Source data
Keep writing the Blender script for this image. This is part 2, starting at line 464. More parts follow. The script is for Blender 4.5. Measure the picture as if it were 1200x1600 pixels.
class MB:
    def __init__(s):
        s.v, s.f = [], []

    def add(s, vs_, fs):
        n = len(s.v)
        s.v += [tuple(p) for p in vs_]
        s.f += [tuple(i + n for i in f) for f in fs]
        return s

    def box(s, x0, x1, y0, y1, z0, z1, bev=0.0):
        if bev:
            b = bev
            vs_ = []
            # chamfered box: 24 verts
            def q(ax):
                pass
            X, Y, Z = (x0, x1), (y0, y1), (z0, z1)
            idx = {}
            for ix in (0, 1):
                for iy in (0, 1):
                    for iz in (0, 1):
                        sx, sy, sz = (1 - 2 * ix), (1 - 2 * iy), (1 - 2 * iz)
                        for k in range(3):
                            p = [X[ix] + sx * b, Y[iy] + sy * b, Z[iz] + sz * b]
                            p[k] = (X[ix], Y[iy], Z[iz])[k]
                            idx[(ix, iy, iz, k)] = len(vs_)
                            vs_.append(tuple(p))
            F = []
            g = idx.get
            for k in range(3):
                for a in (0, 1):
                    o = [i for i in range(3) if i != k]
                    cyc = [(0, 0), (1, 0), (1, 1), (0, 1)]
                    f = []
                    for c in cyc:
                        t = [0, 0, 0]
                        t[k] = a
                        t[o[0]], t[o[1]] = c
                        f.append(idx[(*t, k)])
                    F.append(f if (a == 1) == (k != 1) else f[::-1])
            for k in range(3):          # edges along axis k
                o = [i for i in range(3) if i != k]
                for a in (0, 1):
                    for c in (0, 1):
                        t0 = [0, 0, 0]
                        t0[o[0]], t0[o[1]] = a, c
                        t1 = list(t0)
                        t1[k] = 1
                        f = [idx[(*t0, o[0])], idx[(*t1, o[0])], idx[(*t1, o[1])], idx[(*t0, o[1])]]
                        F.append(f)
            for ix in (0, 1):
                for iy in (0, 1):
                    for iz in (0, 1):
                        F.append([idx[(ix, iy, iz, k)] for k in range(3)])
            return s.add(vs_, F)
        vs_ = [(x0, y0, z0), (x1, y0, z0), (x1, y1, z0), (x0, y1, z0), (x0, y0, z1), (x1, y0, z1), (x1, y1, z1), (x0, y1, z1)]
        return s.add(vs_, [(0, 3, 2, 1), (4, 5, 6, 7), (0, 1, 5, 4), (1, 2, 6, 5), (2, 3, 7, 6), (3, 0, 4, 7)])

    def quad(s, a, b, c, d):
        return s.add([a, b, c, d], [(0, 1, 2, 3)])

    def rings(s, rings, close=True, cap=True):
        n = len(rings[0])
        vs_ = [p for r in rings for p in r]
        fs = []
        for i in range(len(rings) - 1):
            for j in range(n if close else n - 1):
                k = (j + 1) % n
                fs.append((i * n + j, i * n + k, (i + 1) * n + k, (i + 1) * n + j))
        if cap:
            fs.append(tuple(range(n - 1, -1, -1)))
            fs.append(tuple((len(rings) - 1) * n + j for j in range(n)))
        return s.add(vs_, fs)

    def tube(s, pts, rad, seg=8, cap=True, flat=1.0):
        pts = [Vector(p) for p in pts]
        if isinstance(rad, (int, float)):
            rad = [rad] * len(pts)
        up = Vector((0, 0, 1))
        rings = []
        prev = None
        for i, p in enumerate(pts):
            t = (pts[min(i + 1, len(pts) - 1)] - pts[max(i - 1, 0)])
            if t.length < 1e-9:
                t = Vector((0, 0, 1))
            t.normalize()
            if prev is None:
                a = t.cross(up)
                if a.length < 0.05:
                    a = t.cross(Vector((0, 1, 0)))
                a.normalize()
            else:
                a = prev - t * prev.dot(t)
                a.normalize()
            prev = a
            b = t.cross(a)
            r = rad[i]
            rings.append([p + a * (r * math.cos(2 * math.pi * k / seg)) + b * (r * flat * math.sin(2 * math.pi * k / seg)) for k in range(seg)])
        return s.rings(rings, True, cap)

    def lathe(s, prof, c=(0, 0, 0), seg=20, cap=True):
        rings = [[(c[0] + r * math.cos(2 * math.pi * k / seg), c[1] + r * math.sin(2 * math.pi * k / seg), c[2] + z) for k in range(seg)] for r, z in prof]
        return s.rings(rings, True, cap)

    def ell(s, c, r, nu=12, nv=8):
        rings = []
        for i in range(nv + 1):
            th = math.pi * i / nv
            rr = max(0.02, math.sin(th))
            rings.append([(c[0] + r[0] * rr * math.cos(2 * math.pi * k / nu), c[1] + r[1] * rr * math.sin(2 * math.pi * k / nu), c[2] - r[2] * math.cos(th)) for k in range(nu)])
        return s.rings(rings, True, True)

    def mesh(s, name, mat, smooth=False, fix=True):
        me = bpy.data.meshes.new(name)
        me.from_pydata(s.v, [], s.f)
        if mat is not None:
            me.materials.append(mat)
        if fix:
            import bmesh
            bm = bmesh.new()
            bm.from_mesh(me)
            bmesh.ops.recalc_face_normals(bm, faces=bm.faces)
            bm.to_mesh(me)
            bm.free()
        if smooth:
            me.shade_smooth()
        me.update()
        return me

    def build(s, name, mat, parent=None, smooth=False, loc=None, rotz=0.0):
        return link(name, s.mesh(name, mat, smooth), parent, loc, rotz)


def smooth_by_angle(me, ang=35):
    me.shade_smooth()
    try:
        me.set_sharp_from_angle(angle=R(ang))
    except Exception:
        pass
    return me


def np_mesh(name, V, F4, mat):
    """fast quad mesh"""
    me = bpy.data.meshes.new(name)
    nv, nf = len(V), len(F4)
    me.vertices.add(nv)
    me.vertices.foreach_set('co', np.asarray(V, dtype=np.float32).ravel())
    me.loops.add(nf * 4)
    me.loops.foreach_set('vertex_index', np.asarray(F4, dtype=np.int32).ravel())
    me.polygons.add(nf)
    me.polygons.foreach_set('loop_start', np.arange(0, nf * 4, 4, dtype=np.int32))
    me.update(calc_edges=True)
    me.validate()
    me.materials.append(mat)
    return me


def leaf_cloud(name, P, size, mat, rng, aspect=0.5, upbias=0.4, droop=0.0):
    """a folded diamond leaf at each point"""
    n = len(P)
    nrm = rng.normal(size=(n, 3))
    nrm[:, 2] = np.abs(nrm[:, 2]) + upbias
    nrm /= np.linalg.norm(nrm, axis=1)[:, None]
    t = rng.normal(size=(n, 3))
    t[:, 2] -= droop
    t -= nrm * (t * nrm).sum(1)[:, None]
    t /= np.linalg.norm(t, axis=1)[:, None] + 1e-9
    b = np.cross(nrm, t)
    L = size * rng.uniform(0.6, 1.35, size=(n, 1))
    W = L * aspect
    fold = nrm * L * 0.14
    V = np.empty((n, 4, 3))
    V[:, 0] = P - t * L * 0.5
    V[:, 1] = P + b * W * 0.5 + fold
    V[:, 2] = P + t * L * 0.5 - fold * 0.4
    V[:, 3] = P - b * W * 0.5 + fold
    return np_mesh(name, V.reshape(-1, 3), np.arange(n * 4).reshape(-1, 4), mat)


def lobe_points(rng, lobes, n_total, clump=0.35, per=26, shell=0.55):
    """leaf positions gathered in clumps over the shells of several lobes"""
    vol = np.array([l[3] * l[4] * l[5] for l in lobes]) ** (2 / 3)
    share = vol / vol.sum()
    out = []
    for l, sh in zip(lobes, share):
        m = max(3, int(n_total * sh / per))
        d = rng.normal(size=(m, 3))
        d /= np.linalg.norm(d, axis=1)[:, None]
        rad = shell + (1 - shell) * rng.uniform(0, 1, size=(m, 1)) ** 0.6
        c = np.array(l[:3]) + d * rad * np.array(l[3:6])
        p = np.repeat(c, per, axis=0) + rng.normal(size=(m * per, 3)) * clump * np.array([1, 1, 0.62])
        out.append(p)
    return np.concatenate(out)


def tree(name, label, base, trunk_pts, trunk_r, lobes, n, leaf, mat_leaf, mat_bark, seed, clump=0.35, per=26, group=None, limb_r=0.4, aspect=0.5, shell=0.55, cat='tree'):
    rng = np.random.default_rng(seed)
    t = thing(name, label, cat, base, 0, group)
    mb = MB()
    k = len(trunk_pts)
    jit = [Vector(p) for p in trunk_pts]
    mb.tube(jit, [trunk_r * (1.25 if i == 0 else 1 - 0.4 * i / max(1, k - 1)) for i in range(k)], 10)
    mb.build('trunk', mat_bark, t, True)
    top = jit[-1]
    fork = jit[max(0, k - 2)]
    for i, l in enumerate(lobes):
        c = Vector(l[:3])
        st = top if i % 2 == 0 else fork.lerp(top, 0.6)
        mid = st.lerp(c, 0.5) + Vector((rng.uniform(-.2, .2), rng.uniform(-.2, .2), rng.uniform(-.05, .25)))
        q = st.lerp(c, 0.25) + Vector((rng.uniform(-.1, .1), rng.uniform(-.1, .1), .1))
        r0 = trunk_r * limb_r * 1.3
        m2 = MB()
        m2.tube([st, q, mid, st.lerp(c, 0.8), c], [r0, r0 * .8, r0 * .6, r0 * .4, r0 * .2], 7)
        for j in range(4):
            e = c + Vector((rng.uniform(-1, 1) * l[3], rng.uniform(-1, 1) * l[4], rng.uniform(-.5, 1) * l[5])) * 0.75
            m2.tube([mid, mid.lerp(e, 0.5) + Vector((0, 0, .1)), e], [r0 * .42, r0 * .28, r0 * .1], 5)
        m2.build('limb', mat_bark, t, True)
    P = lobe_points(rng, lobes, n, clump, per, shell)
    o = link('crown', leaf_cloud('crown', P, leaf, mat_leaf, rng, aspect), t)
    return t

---

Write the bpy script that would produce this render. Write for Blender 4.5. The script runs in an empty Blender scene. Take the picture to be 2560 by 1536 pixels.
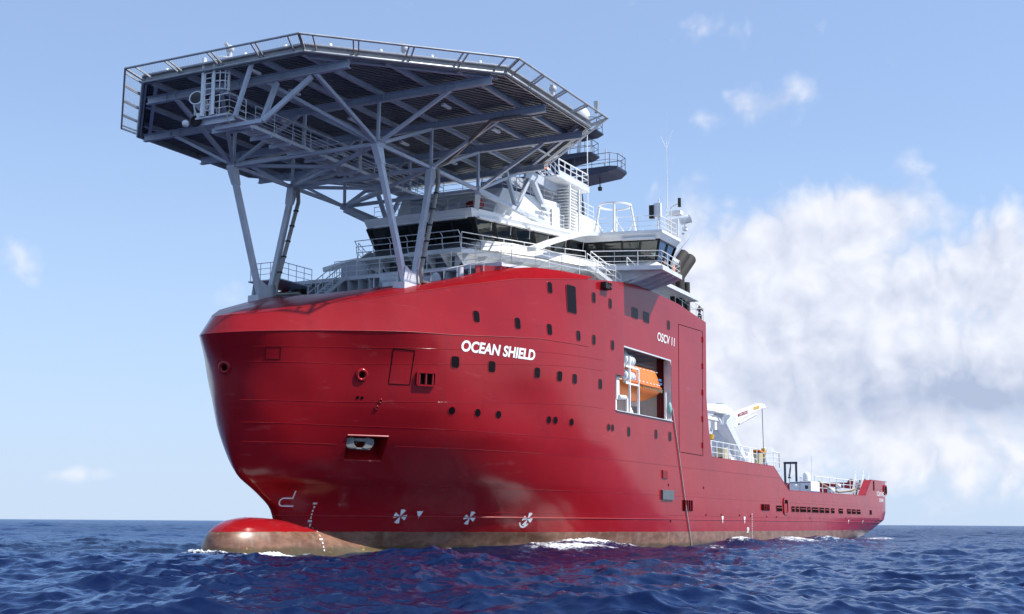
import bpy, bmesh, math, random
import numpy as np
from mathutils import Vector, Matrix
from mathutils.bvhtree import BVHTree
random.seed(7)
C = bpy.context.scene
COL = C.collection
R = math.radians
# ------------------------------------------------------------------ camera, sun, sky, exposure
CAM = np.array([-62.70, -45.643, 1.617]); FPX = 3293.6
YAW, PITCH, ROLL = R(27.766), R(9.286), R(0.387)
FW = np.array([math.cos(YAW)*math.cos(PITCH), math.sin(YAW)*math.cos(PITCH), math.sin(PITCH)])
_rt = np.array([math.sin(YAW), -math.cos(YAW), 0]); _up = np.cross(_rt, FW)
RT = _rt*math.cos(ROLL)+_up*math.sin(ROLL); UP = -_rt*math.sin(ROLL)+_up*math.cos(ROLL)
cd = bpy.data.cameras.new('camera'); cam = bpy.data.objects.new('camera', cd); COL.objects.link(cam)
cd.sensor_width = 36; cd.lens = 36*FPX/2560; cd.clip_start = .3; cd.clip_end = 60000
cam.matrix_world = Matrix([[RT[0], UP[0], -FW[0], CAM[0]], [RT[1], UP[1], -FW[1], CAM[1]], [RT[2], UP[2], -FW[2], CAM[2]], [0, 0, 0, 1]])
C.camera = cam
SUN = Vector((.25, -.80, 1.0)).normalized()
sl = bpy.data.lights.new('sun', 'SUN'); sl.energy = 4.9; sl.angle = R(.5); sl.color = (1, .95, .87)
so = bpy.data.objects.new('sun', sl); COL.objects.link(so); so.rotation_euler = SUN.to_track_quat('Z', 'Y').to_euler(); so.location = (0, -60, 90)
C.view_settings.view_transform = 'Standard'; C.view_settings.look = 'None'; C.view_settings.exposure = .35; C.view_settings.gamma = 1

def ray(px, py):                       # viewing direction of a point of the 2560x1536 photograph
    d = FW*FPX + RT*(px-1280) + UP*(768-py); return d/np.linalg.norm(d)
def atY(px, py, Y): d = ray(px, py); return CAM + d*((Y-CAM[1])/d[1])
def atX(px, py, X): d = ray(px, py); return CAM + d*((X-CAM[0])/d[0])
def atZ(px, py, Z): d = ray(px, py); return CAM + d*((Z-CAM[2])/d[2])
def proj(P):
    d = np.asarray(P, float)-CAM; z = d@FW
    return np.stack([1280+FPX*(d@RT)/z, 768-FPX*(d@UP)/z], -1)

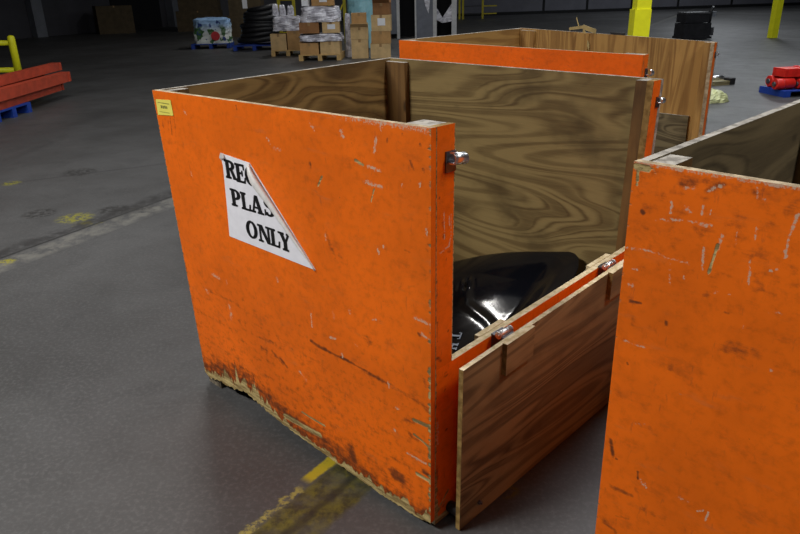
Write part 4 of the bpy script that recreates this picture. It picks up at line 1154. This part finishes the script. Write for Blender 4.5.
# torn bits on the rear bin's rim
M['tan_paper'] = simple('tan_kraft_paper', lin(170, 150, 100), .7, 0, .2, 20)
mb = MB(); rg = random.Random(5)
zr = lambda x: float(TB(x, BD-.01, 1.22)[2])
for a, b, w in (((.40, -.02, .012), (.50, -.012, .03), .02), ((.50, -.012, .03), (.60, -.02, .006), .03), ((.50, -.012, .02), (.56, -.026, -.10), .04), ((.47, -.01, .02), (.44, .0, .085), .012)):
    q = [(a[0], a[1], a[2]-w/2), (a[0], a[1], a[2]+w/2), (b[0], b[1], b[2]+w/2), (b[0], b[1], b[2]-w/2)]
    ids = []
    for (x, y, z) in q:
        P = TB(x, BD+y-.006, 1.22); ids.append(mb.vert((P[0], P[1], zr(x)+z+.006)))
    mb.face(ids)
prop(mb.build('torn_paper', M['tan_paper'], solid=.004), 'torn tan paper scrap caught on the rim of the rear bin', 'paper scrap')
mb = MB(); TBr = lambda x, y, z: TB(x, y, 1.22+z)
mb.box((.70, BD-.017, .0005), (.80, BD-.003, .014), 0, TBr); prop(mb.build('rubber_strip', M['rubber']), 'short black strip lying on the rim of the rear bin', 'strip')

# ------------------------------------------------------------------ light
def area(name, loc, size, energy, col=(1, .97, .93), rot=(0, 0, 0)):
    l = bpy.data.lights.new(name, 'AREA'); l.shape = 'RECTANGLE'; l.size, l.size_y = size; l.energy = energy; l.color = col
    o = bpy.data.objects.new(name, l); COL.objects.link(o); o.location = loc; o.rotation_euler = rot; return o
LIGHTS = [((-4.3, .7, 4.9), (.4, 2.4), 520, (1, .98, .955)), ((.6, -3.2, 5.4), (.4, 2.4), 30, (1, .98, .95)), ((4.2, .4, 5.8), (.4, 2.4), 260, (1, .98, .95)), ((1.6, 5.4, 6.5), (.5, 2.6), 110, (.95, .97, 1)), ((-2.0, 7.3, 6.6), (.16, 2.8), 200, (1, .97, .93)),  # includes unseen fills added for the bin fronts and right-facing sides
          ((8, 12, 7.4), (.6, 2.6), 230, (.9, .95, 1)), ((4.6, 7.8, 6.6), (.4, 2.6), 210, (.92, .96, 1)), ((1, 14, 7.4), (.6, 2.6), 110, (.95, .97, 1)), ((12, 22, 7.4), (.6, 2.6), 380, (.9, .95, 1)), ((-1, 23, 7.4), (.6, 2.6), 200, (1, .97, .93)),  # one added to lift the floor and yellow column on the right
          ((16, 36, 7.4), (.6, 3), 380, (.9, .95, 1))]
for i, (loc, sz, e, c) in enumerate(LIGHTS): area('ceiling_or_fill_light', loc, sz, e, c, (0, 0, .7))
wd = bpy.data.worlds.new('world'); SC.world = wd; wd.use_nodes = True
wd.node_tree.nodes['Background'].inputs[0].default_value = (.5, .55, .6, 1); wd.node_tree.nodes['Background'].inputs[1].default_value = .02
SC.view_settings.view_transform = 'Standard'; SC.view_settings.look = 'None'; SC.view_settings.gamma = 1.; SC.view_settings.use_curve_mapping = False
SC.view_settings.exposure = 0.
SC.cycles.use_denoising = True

...

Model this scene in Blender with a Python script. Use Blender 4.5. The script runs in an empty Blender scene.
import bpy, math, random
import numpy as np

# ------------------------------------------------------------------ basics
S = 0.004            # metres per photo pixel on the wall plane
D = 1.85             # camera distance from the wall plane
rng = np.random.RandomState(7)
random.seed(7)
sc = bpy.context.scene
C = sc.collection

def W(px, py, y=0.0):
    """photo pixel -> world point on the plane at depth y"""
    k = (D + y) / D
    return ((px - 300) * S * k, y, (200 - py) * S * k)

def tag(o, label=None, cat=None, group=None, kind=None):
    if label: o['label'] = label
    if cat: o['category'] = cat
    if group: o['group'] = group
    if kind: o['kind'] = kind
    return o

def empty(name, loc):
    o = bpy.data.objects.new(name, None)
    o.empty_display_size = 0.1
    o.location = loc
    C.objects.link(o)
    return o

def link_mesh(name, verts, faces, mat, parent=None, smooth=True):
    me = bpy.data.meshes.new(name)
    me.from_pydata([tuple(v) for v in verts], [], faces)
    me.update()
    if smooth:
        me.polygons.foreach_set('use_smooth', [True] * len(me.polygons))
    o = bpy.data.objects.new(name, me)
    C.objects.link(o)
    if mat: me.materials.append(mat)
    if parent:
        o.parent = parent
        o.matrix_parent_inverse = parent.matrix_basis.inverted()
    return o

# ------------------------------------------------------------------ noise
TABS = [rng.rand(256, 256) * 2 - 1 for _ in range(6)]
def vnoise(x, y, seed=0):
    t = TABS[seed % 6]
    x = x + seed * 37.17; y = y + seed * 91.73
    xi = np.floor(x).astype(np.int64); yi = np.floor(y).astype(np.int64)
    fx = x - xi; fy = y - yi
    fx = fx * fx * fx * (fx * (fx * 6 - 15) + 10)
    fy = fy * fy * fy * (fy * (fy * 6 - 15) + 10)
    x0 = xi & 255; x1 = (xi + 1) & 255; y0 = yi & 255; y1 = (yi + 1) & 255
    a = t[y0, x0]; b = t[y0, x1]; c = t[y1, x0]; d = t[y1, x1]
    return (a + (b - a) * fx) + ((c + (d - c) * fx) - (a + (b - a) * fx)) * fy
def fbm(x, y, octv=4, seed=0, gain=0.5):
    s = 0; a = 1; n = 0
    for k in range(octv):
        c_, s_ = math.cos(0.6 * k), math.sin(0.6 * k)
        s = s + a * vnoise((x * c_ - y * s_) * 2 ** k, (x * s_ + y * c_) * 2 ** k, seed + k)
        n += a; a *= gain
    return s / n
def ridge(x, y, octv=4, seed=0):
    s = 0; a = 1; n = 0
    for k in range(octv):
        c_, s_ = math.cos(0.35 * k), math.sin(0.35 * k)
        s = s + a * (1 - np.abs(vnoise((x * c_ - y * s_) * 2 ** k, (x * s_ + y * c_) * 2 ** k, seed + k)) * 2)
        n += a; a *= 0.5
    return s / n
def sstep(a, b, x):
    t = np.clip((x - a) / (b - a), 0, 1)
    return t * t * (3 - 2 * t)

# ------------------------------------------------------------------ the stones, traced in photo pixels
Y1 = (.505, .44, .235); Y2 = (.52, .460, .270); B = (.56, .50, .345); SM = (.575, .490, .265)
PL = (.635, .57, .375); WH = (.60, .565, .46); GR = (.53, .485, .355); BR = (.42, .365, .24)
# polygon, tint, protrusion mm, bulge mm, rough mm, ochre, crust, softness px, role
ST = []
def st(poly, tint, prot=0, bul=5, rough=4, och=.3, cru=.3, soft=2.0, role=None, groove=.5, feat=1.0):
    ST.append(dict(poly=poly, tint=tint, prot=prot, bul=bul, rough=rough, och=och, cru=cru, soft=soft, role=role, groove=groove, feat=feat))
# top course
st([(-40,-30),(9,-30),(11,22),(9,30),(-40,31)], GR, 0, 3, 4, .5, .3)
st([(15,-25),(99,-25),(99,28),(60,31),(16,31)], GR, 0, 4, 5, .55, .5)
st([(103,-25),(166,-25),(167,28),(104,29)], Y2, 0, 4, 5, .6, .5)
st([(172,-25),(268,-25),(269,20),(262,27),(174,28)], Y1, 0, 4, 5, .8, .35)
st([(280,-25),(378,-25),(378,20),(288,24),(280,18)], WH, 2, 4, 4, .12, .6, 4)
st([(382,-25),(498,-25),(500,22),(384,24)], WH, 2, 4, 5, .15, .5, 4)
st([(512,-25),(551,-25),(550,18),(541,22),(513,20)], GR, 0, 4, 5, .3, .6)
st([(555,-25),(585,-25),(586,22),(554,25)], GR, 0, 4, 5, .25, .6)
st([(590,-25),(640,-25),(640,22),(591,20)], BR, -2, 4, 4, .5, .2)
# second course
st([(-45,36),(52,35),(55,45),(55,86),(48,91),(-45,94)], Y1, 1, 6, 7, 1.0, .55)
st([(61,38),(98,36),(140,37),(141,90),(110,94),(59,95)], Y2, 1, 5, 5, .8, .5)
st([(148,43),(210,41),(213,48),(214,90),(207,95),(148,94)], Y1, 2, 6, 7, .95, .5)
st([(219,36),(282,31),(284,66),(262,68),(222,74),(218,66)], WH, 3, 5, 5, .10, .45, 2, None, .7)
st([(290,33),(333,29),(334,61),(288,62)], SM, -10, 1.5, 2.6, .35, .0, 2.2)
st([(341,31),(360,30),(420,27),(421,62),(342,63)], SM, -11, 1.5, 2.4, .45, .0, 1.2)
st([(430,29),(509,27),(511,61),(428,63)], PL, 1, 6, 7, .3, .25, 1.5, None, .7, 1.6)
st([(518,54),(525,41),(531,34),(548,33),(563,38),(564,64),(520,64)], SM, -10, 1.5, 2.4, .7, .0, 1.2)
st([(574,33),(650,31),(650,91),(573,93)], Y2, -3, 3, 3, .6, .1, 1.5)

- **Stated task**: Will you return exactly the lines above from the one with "Write part 4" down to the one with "mb.box((.70, BD-.017, .0005), (.80, BD-.003, .014), 0, TBr);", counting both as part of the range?

- **Problem solution**:
Write part 4 of the bpy script that recreates this picture. It picks up at line 1154. This part finishes the script. Write for Blender 4.5.
# torn bits on the rear bin's rim
M['tan_paper'] = simple('tan_kraft_paper', lin(170, 150, 100), .7, 0, .2, 20)
mb = MB(); rg = random.Random(5)
zr = lambda x: float(TB(x, BD-.01, 1.22)[2])
for a, b, w in (((.40, -.02, .012), (.50, -.012, .03), .02), ((.50, -.012, .03), (.60, -.02, .006), .03), ((.50, -.012, .02), (.56, -.026, -.10), .04), ((.47, -.01, .02), (.44, .0, .085), .012)):
    q = [(a[0], a[1], a[2]-w/2), (a[0], a[1], a[2]+w/2), (b[0], b[1], b[2]+w/2), (b[0], b[1], b[2]-w/2)]
    ids = []
    for (x, y, z) in q:
        P = TB(x, BD+y-.006, 1.22); ids.append(mb.vert((P[0], P[1], zr(x)+z+.006)))
    mb.face(ids)
prop(mb.build('torn_paper', M['tan_paper'], solid=.004), 'torn tan paper scrap caught on the rim of the rear bin', 'paper scrap')
mb = MB(); TBr = lambda x, y, z: TB(x, y, 1.22+z)
mb.box((.70, BD-.017, .0005), (.80, BD-.003, .014), 0, TBr); prop(mb.build('rubber_strip', M['rubber']), 'short black strip lying on the rim of the rear bin', 'strip')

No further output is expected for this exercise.